For the second time in just a little more than a year, one of Northern Illinois Sports Beat’s prominent message board posters has died.
The man known as “Mr. High School Guru” passed away late December. I knew this man personally, and went on a few car rides together to basketball games. People on my message board knew him as being based in Winnebago, and often knowing more about the Rockford-area football, basketball and baseball scene better than most other people.
“Guru”, as I will call him, helped make my message board popular when he came over in 2010. That led to an influx of people from the Stateline area coming aboard, and the board was filled with discussion both positive and negative. “Guru” would often come to blows with many posters, including myself, providing not just facts but insults that would make the person he was arguing with feel intimidated.
I know, such an awful thing for me to write after the man passed, but in coming to know him, the things he posted was simply an extended love for the high school sports scene he kept watch over.
We met at one of the Rock Falls Shootouts, and he was someone whom I had to talk to whenever I was seeing a Winnebago game – or any other big Stateline football or basketball game (as well as “Donnie” Rose, who is the other member of the boards that passed, in December of 2014). He introduced me to a lot inside of the Stateline scene, and in return, I opened him up to some of the other areas that I covered on NISB, such as the Western Big 6 and the Little 10.
When Newark and Hinckley-Big Rock’s boys teams were good, I convinced him to come down to the Plano Christmas Classic with me to see how they stacked with the other small teams he’s seen.
I kept telling him that he had to see Rock Island’s Chasson Randle play.

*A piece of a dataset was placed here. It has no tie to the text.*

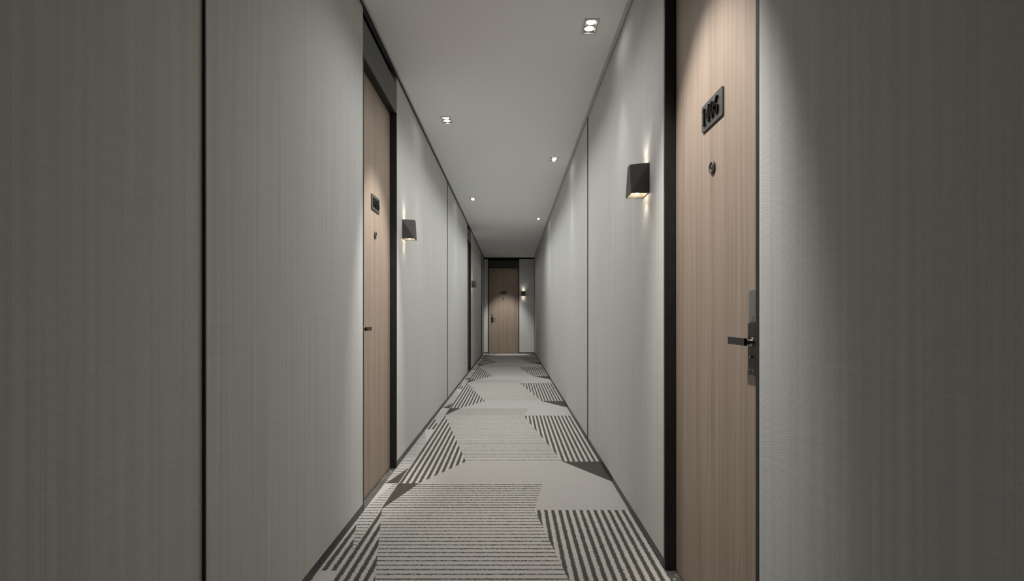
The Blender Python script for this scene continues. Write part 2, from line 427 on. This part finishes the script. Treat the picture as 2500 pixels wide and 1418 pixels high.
# ------------------------------------------------------------------ doors
def make_door(name, label, loc, rz, W, latch, number, lining=0.017, deep=0.044, HO=2.45, TO=2.65,
              lockoff=0.060, platez=1.735, tmat=None, eye=True):
    """local frame: x = viewer's right, y = into the wall (0 = wall face), z up"""
    root = empty(name, loc, rz); tag(root, label, 'door', 'structure')
    w2 = W/2
    # lining: jambs, head soffit, shadow slot over the transom, back
    boxes('door_frame', M_REV, [(-w2, -w2+lining, -0.0008, 0.10, -0.005, HO), (w2-lining, w2, -0.0008, 0.10, -0.005, HO),
                                (-w2, w2, 0.003, 0.10, HO-0.006, HO)], root)
    boxes('shadow_slot', M_BLACK, [(-w2, w2, 0.040, 0.10, TO-0.01, 2.76), (-w2, w2, 0.094, 0.10, -0.005, 2.76)], root)
    t = boxes('transom_panel', tmat or M_TRANS, [(-w2+0.001, w2-0.001, 0.0012, 0.039, HO+0.0003, TO)], root, 0.001)
    t['label'] = 'grey slate panel over the door'
    lf = boxes('door_leaf', M_WOOD, [(-w2+lining+0.003, w2-lining-0.003, deep, deep+0.042, 0.001, HO-0.009)], root, 0.0012)
    lf['label'] = 'oak veneer door leaf'
    # number plate
    if eye:
        pw, ph = 0.178, 0.092
        bm = bmesh.new(); c = 0.006
        prism(bm, [(-pw/2+c, platez-ph/2), (pw/2-c, platez-ph/2), (pw/2-c*0.3, platez-ph/2+c*0.3), (pw/2, platez-ph/2+c),
                   (pw/2, platez+ph/2-c), (pw/2-c*0.3, platez+ph/2-c*0.3), (pw/2-c, platez+ph/2), (-pw/2+c, platez+ph/2),
                   (-pw/2+c*0.3, platez+ph/2-c*0.3), (-pw/2, platez+ph/2-c),
                   (-pw/2, platez-ph/2+c), (-pw/2+c*0.3, platez-ph/2+c*0.3)], deep-0.006, deep)
        pl = obj('number_plate', bm, M_PLATE, root); pl['label'] = 'dark grey room number plate'
        for ch, dx in zip(number, (-0.056, -0.020, 0.014, 0.048)):
            digit(ch, dx, platez, 0.057, pl, deep-0.013, deep-0.0055)
        # peephole
        bm = bmesh.new()
        lathe(bm, [(0.0, deep-0.0065), (0.006, deep-0.0065), (0.0062, deep-0.0045), (0.0125, deep-0.0050), (0.0140, deep-0.0080),
                   (0.0185, deep-0.0088), (0.0205, deep-0.0074), (0.0207, deep-0.002), (0.0207, deep)], 'y', (0, 0, 1.545), 36)
        pe = obj('peephole', bm, M_PLATE, root, smooth=True); pe['label'] = 'round metal door viewer'
        bm = bmesh.new(); lathe(bm, [(0.0, deep-0.0090), (0.004, deep-0.0083), (0.0062, deep-0.0065)], 'y', (0, 0, 1.545), 24)
        obj('peephole_lens', bm, M_LENS, pe, smooth=True)
    # lock
    s = -1 if latch == 'left' else 1          # side of the leaf that carries the lock
    cx = s*(w2-lining-lockoff)
    q = lambda a, b: (min(cx+s*a, cx+s*b), max(cx+s*a, cx+s*b))
    f0 = deep-0.024                            # front face of the lock body
    bm = bmesh.new()
    pts = [(-0.019, 0.885), (0.019, 0.885), (0.023, 0.891), (0.023, 1.027), (-0.023, 1.027), (-0.023, 0.891)]
    prism(bm, [(cx+a, b) for a, b in pts], f0-0.0015, deep)
    lk = obj('lock_body', bm, M_LOCKL, root, 0.0015); lk['label'] = 'black metal lock plate with lever'
    bm = bmesh.new()
    pts = [(-0.022, 1.0275), (0.022, 1.0275), (0.022, 1.110), (0.017, 1.118), (-0.017, 1.118), (-0.022, 1.110)]
    prism(bm, [(cx+a, b) for a, b in pts], f0, deep)
    up = obj('card_reader', bm, M_LOCKU, lk, 0.003); up['label'] = 'grey card reader cover of the lock'
    bm = bmesh.new()
    for k in range(3): bx(bm, cx-0.007, cx+0.006, f0-0.0006, f0+0.0002, 1.0335+k*0.0045, 1.0355+k*0.0045)
    bx(bm, cx+0.004, cx+0.006, f0-0.0006, f0+0.0002, 1.0335, 1.0465)
    bx(bm, cx+0.006, cx+0.009, f0-0.0006, f0+0.0002, 1.0445, 1.0465)
    mk = obj('maker_mark', bm, M_COPPER, lk); mk['label'] = 'small copper coloured mark on the reader'
    bm = bmesh.new(); cyl(bm, (cx, f0-0.004, 0.9756), (cx, f0, 0.9756), 0.0125, 0.0135, 28)
    rs = obj('rosette', bm, M_STEEL, lk, smooth=True)
    bm = bmesh.new(); cyl(bm, (cx, f0-0.026, 0.9756), (cx, f0-0.003, 0.9756), 0.0065, n=24)
    sp = obj('spindle', bm, M_STEEL, lk, smooth=True)
    a, b = q(0.010, -0.094)
    lv = boxes('lever_handle', M_LOCKL, [(a, b, f0-0.0265, f0-0.0175, 0.9656, 0.9856)], lk, 0.0006)
    lv['label'] = 'flat black lever handle'
    bm = bmesh.new(); cyl(bm, (cx, f0-0.006, 0.935), (cx, f0, 0.935), 0.0032, n=20)
    kb = obj('lock_button', bm, M_STEEL, lk, smooth=True)
    for e in (-0.012, 0.010):
        bm = bmesh.new(); cyl(bm, (cx+e, f0-0.003, 0.897), (cx+e, f0-0.001, 0.897), 0.0024, n=14)
        obj('screw', bm, M_STEEL, lk, smooth=True)
    return root

def span(d): return (d[0]+d[1])/2, d[1]-d[0]
c, wd = span(D1)
make_door('door_1', 'oak veneer room door numbered 1406 on the right wall', (XR, c, 0), -PI/2, wd, 'right', '1406', lockoff=0.064)
c, wd = span(D2)
make_door('door_2', 'oak veneer room door on the left wall nearest the camera', (XL, c, 0), PI/2, wd, 'left', '1405', lockoff=0.040)
c, wd = span(D3)
make_door('door_3', 'oak veneer door far along the left wall beside the second left wall lamp', (XL, c, 0), PI/2, wd, 'left', '', lockoff=0.040)
c, wd = span(D4)
make_door('door_4', 'narrow recessed door at the far end of the left wall', (XL, c, 0), PI/2, wd, 'left', '', lockoff=0.055, eye=False)
c, wd = span(D5)
make_door('door_5', 'oak veneer door facing the camera in the end wall', (c, YE, 0), 0, wd, 'left', '1408',
          lining=0.024, deep=0.048, HO=2.415, TO=2.612, lockoff=0.100, platez=1.715, tmat=M_TRANSE)

# ------------------------------------------------------------------ lights
def spot(name, loc, power, size, blend, color, radius, parent=None, direction=(0, 0, -1)):
    L = bpy.data.lights.new(name, 'SPOT'); L.energy = power; L.spot_size = size; L.spot_blend = blend
    L.color = color; L.shadow_soft_size = radius
    o = bpy.data.objects.new(name, L); C.objects.link(o)
    o.location = loc; o.rotation_euler = Vector(direction).to_track_quat('-Z', 'Y').to_euler()
    if parent: o.parent = parent
    return o
WARM = (1.0, 0.975, 0.94); SW = (1.0, 0.965, 0.92)

# wall lamps
def make_sconce(label, loc, rz):
    root = empty('wall_lamp', loc, rz)
    tag(root, label, 'wall lamp', group='faceted black wall lamps along the corridor')
    hw, dp, z0, z1, tw = 0.056, 0.085, 1.6125, 1.752, 0.023
    bm = bmesh.new(); v = lambda x, y, z: bm.verts.new((x, y, z))
    a0, b0 = v(-hw, 0, z0), v(hw, 0, z0); a1, b1 = v(-hw, 0, z1), v(hw, 0, z1)      # wall side
    c0, d0 = v(-hw, -dp, z0), v(hw, -dp, z0); c1, d1 = v(-tw, -dp+0.002, z1), v(tw, -dp+0.002, z1)
    F = bm.faces.new
    F((c0, d0, d1, c1))
    F((a0, c0, a1)); F((a1, c0, c1))          # folded sides: crease from top at the wall to bottom at the front
    F((b0, b1, d0)); F((b1, d1, d0))
    F((a0, a1, b1, b0))
    t = 0.004                                 # rims
    def ring(z, pts, zin):
        outer = pts
        cx = sum(p.co.x for p in pts)/4; cy = sum(p.co.y for p in pts)/4
        inner = []
        for p in pts:
            dx, dy = p.co.x-cx, p.co.y-cy
            inner.append(v(p.co.x-math.copysign(t, dx), p.co.y-math.copysign(t, dy), z))
        inn2 = [v(p.co.x, p.co.y, zin) for p in inner]
        for i in range(4):
            j = (i+1) % 4
            F((outer[i], outer[j], inner[j], inner[i])); F((inner[i], inner[j], inn2[j], inn2[i]))
        return inn2
    i0 = ring(z0, [a0, b0, d0, c0], z0+0.004)
    i1 = ring(z1, [a1, b1, d1, c1], z1-0.004)
    obj('lamp_shade', bm, M_SC, root)
    for nm, zz, zi, w_, s in (('lower_reflector', z0+0.003, z0+0.022, hw, 1), ('upper_reflector', z1-0.003, z1-0.022, tw, -1)):
        bm = bmesh.new()
        o = [bm.verts.new(p) for p in ((-w_+t, -t, zz), (w_-t, -t, zz), (w_-t, -dp+t, zz), (-w_+t, -dp+t, zz))]
        k = 0.6
        i = [bm.verts.new((p.co.x*k, -dp/2+(p.co.y+dp/2)*k, zi)) for p in o]
        for q in range(4): bm.faces.new((o[q], o[(q+1) % 4], i[(q+1) % 4], i[q]))
        bm.faces.new(i)
        r = obj(nm, bm, M_SCIN, root)
        bm = bmesh.new(); cyl(bm, (0, -dp/2, zi-s*0.001), (0, -dp/2, zi-s*0.0175), 0.008, 0.0065, n=20)
        obj('bulb', bm, M_SLAMP, r)
    s1 = spot('lamp_light', (0, -dp*0.45, z0+0.001), SCP, math.radians(100), 0.9, SW, 0.006, root, (0, 0, -1))
    s2 = spot('lamp_light', (0, -dp*0.45, z1-0.001), SCP, math.radians(100), 0.9, SW, 0.006, root, (0, 0, 1))
    return root
SCP = 0.62
make_sconce('black faceted wall lamp on the right wall beside door 1406', (XR, 2.409, 0), -PI/2)
make_sconce('black faceted wall lamp on the left wall beside the nearer left door', (XL, 3.784, 0), PI/2)
make_sconce('small distant black wall lamp on the left wall beside the far left door', (XL, 10.23, 0), PI/2)
make_sconce('small distant black wall lamp on the end wall right of the end door', (0.318, YE, 0), 0)

# recessed double downlights
DLP = 15.0
labs = ['large twin downlight in the ceiling nearest the camera on the right',
        'twin downlight in the ceiling nearest the camera on the left',
        'second twin downlight from the camera on the right side of the ceiling',
        'farther twin downlight on the left side of the ceiling',
        'farthest twin downlight on the right side of the ceiling']
for (x, y), lab in zip(DOWN, labs):
    root = empty('ceiling_downlight', (x, y, H)); tag(root, lab, 'downlight', group='recessed twin ceiling downlights')
    hx, hy, ix, iy = 0.0425, 0.078, 0.031, 0.0645
    boxes('light_frame', M_LFRAME, [(-hx, -ix, -hy, hy, -0.003, 0.0), (ix, hx, -hy, hy, -0.003, 0.0),
                                    (-ix, ix, -hy, -iy, -0.003, 0.0), (-ix, ix, iy, hy, -0.003, 0.0)], root)
    boxes('light_housing', M_LHOUSE, [(-0.033, -ix, -0.067, 0.067, -0.001, 0.05), (ix, 0.033, -0.067, 0.067, -0.001, 0.05),
                                      (-ix, ix, -0.067, -iy, -0.001, 0.05), (-ix, ix, iy, 0.067, -0.001, 0.05),
                                      (-ix, ix, -iy, iy, 0.046, 0.05)], root)
    for s in (-1, 1):
        bm = bmesh.new()
        lathe(bm, [(0.0235, 0.012), (0.0285, 0.003), (0.030, 0.002), (0.0302, 0.004), (0.026, 0.022)], 'z', (0, s*0.032, 0), 32)
        r = obj('lamp_ring', bm, M_CHROME, root, smooth=True)
        bm = bmesh.new(); cyl(bm, (0, s*0.032, 0.0055), (0, s*0.032, 0.020), 0.0235, n=32)
        obj('lamp_lens', bm, M_LAMP, r)
    spot('downlight_beam', (0, 0, -0.004), DLP, math.radians(50), 0.85, WARM, 0.03, root)

def area(name, loc, sx, sy, power, spread, color):
    L = bpy.data.lights.new(name, 'AREA'); L.shape = 'RECTANGLE'; L.size = sx; L.size_y = sy
    L.energy = power; L.spread = math.radians(spread); L.color = color
    o = bpy.data.objects.new(name, L); C.objects.link(o); o.location = loc
    return o
area('unseen_corridor_fill', (-0.08, 5.9, H-0.012), 0.60, 7.6, 48.0, 135, (1.0, 0.995, 0.99))  # added soft fill under the ceiling, no fixture; evens out walls and floor
area('unseen_corridor_fill', (-0.08, 12.0, H-0.012), 0.60, 4.0, 5.0, 140, (1.0, 0.995, 0.99))  # weaker added fill without a fixture, lifts the far end

# narrow accent beams from the ceiling that wash the doors
def door_beam(src, dst, power, deg):
    d = Vector(dst)-Vector(src)
    return spot('door_beam', src, power, math.radians(deg), 0.75, WARM, 0.02, None, d)
door_beam((-0.12, 1.72, H-0.012), (0.678, 1.72, 1.42), 135.0, 49)
door_beam((-0.04, 3.13, H-0.012), (-0.843, 3.13, 1.14), 140.0, 42)
door_beam((-0.20, 13.22, H-0.012), (-0.18, 14.45, 0.40), 150.0, 46)

# ------------------------------------------------------------------ world, camera, colour
wd = bpy.data.worlds.new('world'); scene.world = wd; wd.use_nodes = True
wd.node_tree.nodes['Background'].inputs[0].default_value = (0.02, 0.02, 0.02, 1)
cam = bpy.data.cameras.new('camera'); co = bpy.data.objects.new('camera', cam); C.objects.link(co)
co.location = (0, 0, EYE); co.rotation_euler = (PI/2, 0, 0)
cam.sensor_width = 36; cam.lens = 18.0; cam.shift_y = 63/2500; cam.clip_start = 0.02
scene.camera = co
vs = scene.view_settings
vs.view_transform = 'Standard'; vs.look = 'None'; vs.exposure = 0.0; vs.gamma = 1.0; vs.use_curve_mapping = False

So the two of us, and a buddy of his, took a van from Winnebago to Chicago to see the City-Suburban Shootout that year at the UIC Pavillion. Rock Island was playing Morgan Park and Wayne Blackshear at that event. That game followed a two-point game between Proviso East and Lyons. After Morgan Park beat Rocky, Simeon (Jabari Parker) and Benet Academy (Frank Kaminski) played in an epic game. Simeon was ranked No. 2 in the nation at that time, and Benet was No. 24. Benet pulled off the close win.
When the three of us got back to our van, I asked Guru how this event compared with some of the other ones he had been to. “Best ever,” he said right away, flatly, loud, and proud.
We drove down to Peoria the year Auburn took third in Class 4A, and watched Simeon and Proviso East duke it out in the 4A title game. That was also the year Peoria High played in the finals, and they had this larger old fellow with a booming voice. This guy’s cry of “LIOOOOOOOOOOONS” was loud and distinct enough to catch “Guru’s attention. The two talked for a little bit, before Guru convinced me to shoot a picture of the guy cheering, and offered me $20 if I posted it on NISB with a bubble caption. It was also at the State Finals where he introduced me to Flash Flanagan (who has also recently passed), a Chicago-area scout and one of the many State Final must-talk-tos while down there.
That’s the last time we spent any considerable time together, as him and I got into a big argument over that summer and cut off contact.
I saw “Guru” at a couple more events, but we kept our distance. Since working for SVM, I don’t get up to the Stateline area much, and I think the last time I saw him was at one of the State Finals in Peoria.
When we knew each other, “Guru” would sometimes share his personal stories with me, as long as I didn’t tell anyone. He, like a lot of us, had our vices. I’m going to keep my lips sealed, but what I can reveal is that it didn’t take long for me to put one and one together: High school sports was an escape.
“Guru” and I had our disagreements and spats, but I have never, and will not, question his love for high school sports. There aren’t many non-biased fans like him out there these days. Despite whatever I knew he went through, his passion for high school sports, regardless if it was Winnebago, Auburn, Boylan or Lutheran, or whomever, is something that a lot of the players and coaches that he got to know should be thankful for.
(I’m choosing not to reveal the name of “Guru” as he never wanted his true identity to be revealed publicly on the message board. However, it came to be an open secret as to what his name is. For those who know who I’m talking about, yep, that’s him. If you don’t know, don’t go through the trouble trying to figure it out.)